A tool for developing communities of care
A couple of years ago, one of my coachees introduced me to the work of culture writer Anne Helen Petersen. Petersen helps her readers think about the systems that are often invisible to us but that we all swim in every day. She also shares thoughts about how to live day-to-day in the midst of those (often harmful) systems even as we advocate for their overhaul. (I recommend her Substack here as well as her books on reconfiguring work and on Millennials and burnout.)
One of Petersen’s interests is creating sustainable communities of care. In the United States care infrastructure is piecemeal at best, and caregiving for children and older adults is undervalued and either underpaid or unpaid. That leaves many people - especially those of us in the sandwich generation - scrambling and harried much of the time, with little space to tend to our own needs for rest and relationships beyond work and caregiving, much less room in our schedules for errands or (dare to dream!) play. We need people we can count on for help, but reaching out is so hard. Petersen names some of the barriers as our identities as helpers, our pride in being self-sufficient, our feelings of overwhelm (which of the many pressing to-dos do we ask for assistance with?), and not having a solid friend network or family nearby because of the multiple moves we’ve made for work.
In a recent post Petersen proposes an “emergency/tough times guide” (here’s her template) in which we name the things that would be most helpful to us when we’re feeling stretched too thin. In her piece she also names ways to use the guide. In addition to the options she presents, I want to offer some thoughts on how you could tailor a communal care guide for you or for your church:
Craft the prompts for church staff and possibly even key lay leaders and ask them to fill out the form along with you. What personal or ministry support does each person need? What helps individuals feel seen and appreciated? Decide and communicate before distributing the form who will have access to the repository of responses. Access might be based on how vulnerable the questions ask respondents to be, how much trust there is in the system, what roles those with access play in the church, and how willing those people are to provide the requested assistance.

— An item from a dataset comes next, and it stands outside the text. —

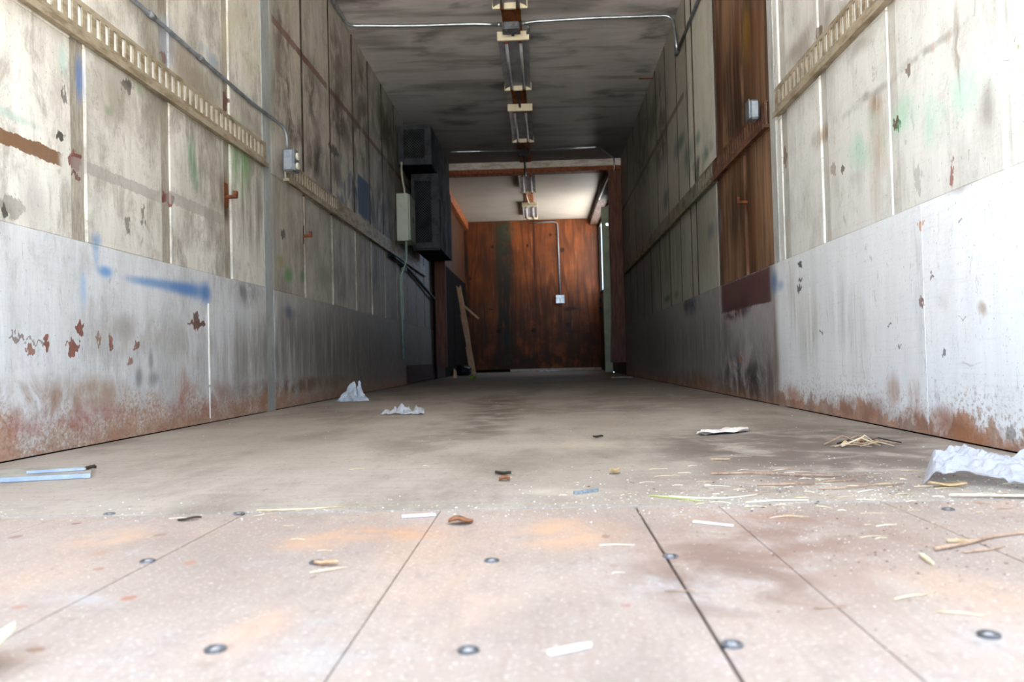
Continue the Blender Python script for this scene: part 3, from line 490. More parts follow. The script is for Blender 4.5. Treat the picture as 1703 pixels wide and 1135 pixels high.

Develop a form that everyone in your church can fill out on a rolling basis. This equalizes all the participants, makes it ok to ask for help, and reveals the care that would really benefit individuals or family unit so that the church can, well, be the church to each other. You can decide whether the responses will be available to anyone who fills out the form or to a specific team of caregivers committed to meeting needs as they are able.
Develop a form in two parts for everyone in your church. In the first part takers name needs, and in the second part they share ways they could help others (e.g., taking people to appointments, making phone calls to people who are homebound, providing after school care for children of working parents). Everyone can see responses to both parts of the form, so they know whom to contact to give or receive care.
Create a clergyperson-specific form, distribute it among your pastor peers, and give all the takers access to the responses. There are certain personal and professional needs that only another minister can understand and fulfill, and the guide could open up conversation about what mutual support could tangibly look like.
None of the options above is perfect. The forms would have to be designed thoughtfully in order to meet the intended aim of building an organic, sustainable care structure. But I think there’s something in here worth considering, a means of acknowledging our needs and others’ and working toward helping one another in ways that make a real difference.
Pastors are humans, and we minister alongside humans. We talk about our dependence on God and our interdependence with one another. Yet we can be so hesitant to acknowledge what is hard in our lives and request help accordingly. Perhaps this communal care guide can lower our resistance to know and be known by each other more deeply and share our burdens in appropriate and relationship-building ways.